In terms of body language, the contrast with McCain couldn't be more stark. Bush has always been the sort of politician who relishes being loathed by The New York Times. McCain simply loves being loved by the Times and the national media generally. It's his base.


But substantively, the differences between McCainism and Bushism are very narrow, and the question of who is more conservative is more open than many on the right are comfortable asking. Hence, projection and guilt might explain at least some of the venom toward McCain. A lot of powerful emotions can be conjured by the sentiment: "Fool me once, shame on you. Fool me twice, shame on me."


Everyone wants a change candidate this year. As the out-of-power party, Democrats have it much easier marketing themselves that way. But conservatives want change, too. And for many of them, McCain doesn't represent change but continuity. They just can't say so.

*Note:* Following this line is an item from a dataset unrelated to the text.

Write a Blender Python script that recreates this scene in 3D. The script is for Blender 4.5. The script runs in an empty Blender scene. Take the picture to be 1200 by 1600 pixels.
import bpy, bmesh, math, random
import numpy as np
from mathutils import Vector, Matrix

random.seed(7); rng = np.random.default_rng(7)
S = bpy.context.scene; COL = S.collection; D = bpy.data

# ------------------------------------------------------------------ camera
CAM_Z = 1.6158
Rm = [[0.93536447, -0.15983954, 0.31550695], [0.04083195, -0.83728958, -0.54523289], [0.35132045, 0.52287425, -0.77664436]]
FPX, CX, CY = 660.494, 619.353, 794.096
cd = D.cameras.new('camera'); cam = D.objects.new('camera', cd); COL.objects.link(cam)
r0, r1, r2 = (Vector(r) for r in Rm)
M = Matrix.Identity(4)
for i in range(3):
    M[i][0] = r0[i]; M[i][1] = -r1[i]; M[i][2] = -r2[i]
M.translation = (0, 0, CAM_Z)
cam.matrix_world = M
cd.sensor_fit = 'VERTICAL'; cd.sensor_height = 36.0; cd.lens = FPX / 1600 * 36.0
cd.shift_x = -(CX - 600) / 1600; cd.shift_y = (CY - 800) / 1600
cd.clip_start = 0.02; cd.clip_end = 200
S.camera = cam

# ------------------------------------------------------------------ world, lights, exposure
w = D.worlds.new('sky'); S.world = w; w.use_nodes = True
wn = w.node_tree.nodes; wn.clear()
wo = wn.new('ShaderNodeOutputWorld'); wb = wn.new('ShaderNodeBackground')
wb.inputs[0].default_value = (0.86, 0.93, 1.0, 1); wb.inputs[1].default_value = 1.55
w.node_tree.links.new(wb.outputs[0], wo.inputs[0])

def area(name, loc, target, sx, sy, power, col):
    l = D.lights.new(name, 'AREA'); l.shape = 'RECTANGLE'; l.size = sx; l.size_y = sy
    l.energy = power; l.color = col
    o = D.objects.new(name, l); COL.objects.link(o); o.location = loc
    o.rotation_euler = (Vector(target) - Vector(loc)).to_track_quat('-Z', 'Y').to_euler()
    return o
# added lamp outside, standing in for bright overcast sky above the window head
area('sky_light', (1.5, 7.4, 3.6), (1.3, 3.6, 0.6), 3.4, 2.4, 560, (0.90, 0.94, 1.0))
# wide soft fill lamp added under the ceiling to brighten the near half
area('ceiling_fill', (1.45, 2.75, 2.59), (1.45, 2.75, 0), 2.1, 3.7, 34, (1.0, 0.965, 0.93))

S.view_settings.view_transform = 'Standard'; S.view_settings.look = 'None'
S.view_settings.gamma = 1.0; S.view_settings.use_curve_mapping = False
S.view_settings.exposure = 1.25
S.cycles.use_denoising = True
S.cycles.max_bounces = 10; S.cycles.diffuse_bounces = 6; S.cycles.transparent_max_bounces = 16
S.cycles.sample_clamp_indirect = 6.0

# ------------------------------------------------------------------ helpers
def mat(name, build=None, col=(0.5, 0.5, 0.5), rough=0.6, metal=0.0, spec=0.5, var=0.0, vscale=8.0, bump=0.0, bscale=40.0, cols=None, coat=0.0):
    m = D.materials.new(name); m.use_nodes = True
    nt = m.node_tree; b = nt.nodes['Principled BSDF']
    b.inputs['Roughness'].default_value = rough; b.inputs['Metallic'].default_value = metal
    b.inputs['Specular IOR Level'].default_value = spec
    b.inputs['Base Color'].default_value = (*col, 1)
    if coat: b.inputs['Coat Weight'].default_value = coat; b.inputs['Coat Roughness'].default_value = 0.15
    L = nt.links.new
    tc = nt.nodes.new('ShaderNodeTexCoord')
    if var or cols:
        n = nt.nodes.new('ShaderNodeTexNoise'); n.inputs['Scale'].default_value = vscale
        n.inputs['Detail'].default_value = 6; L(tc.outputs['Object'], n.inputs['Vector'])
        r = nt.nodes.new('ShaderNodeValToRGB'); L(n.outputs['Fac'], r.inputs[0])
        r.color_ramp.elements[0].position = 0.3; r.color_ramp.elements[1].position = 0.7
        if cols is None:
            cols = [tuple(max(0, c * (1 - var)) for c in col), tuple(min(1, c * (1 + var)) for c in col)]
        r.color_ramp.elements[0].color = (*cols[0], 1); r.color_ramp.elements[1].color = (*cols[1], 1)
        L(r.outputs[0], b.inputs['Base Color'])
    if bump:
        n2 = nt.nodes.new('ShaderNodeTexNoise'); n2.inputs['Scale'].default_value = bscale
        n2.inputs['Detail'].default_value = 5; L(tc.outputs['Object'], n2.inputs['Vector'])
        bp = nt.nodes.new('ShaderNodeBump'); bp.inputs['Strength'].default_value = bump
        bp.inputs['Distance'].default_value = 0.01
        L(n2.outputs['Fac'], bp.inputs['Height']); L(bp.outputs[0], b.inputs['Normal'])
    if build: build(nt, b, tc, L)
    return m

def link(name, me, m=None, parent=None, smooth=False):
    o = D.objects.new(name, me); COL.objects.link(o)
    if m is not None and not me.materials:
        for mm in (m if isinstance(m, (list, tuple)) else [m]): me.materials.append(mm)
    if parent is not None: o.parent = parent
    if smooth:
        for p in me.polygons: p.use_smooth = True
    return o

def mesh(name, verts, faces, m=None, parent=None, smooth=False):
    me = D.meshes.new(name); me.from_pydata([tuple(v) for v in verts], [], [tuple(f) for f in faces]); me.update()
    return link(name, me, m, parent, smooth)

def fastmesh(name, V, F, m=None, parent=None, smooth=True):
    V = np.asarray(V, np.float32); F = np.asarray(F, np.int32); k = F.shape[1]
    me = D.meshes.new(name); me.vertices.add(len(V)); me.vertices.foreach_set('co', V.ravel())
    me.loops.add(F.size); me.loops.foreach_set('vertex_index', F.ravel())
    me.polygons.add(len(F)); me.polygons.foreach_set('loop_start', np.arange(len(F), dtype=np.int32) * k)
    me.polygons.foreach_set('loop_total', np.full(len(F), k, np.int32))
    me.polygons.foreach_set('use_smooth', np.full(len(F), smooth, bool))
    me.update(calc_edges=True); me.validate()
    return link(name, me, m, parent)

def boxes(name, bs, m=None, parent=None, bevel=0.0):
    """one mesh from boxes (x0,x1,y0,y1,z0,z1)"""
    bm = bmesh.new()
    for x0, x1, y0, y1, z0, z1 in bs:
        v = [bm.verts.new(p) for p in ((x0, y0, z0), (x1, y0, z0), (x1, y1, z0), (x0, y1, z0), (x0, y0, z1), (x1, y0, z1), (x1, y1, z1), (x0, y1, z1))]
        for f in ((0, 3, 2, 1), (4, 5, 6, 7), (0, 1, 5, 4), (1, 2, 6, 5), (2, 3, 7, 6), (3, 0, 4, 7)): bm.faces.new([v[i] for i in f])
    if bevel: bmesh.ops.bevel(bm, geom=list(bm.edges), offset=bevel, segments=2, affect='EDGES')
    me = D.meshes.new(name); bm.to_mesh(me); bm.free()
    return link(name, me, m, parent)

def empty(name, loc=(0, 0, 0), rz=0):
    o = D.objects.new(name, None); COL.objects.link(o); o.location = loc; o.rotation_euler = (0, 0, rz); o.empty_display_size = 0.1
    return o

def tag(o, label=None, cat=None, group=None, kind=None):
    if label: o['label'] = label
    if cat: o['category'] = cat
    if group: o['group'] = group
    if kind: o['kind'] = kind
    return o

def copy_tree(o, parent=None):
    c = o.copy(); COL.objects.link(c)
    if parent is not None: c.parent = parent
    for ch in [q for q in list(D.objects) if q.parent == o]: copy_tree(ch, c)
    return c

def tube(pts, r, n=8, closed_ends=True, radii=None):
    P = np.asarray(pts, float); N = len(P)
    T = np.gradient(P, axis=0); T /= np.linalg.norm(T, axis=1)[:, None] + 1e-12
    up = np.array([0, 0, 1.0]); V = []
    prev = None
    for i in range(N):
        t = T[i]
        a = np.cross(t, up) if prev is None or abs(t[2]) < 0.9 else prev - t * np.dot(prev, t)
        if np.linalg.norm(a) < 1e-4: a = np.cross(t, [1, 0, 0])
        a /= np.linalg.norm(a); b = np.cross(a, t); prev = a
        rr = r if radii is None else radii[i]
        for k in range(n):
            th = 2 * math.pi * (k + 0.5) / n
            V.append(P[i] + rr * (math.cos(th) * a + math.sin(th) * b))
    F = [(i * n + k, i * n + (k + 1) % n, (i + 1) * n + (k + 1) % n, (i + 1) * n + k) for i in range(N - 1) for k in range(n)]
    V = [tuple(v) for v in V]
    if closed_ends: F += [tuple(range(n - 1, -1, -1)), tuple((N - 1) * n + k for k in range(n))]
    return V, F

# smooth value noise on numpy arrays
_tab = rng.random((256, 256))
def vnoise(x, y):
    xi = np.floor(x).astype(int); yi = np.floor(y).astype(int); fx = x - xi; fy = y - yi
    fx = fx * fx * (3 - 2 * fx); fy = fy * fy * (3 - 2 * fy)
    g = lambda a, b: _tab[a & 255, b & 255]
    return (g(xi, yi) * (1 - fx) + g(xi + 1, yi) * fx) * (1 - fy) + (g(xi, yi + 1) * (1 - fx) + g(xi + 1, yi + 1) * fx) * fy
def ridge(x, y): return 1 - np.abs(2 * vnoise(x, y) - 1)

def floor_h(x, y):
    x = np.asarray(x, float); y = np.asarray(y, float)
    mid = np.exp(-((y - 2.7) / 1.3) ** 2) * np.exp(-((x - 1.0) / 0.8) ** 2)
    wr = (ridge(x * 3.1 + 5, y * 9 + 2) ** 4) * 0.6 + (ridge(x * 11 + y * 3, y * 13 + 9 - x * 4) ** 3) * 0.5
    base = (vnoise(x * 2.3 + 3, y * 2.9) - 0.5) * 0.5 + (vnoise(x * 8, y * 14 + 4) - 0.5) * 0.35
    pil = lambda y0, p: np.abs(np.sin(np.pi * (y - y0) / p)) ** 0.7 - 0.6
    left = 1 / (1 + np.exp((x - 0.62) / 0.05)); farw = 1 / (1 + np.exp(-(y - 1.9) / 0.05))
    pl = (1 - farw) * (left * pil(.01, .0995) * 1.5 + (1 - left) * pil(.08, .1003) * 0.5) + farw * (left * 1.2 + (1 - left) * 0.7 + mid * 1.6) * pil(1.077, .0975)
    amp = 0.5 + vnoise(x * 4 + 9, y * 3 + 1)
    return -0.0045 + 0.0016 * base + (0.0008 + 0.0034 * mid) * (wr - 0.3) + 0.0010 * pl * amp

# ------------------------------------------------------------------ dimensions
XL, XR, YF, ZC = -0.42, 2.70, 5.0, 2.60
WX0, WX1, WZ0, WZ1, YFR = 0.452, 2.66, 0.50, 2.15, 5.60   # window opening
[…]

McCain is presented with a dilemma. How can he rally the conservatives to his flag without alienating the moderates and independents the GOP needs to win in November? As nothing in politics needs to be clear-cut, he will probably try to do both as best he can, much as he did in his recent speech at the Conservative Political Action Conference. At CPAC and elsewhere, McCain insists he's an unchanging conservative. But he might do better with his right flank if he can make the case that with him, we might get a conservative in the White House, for a change.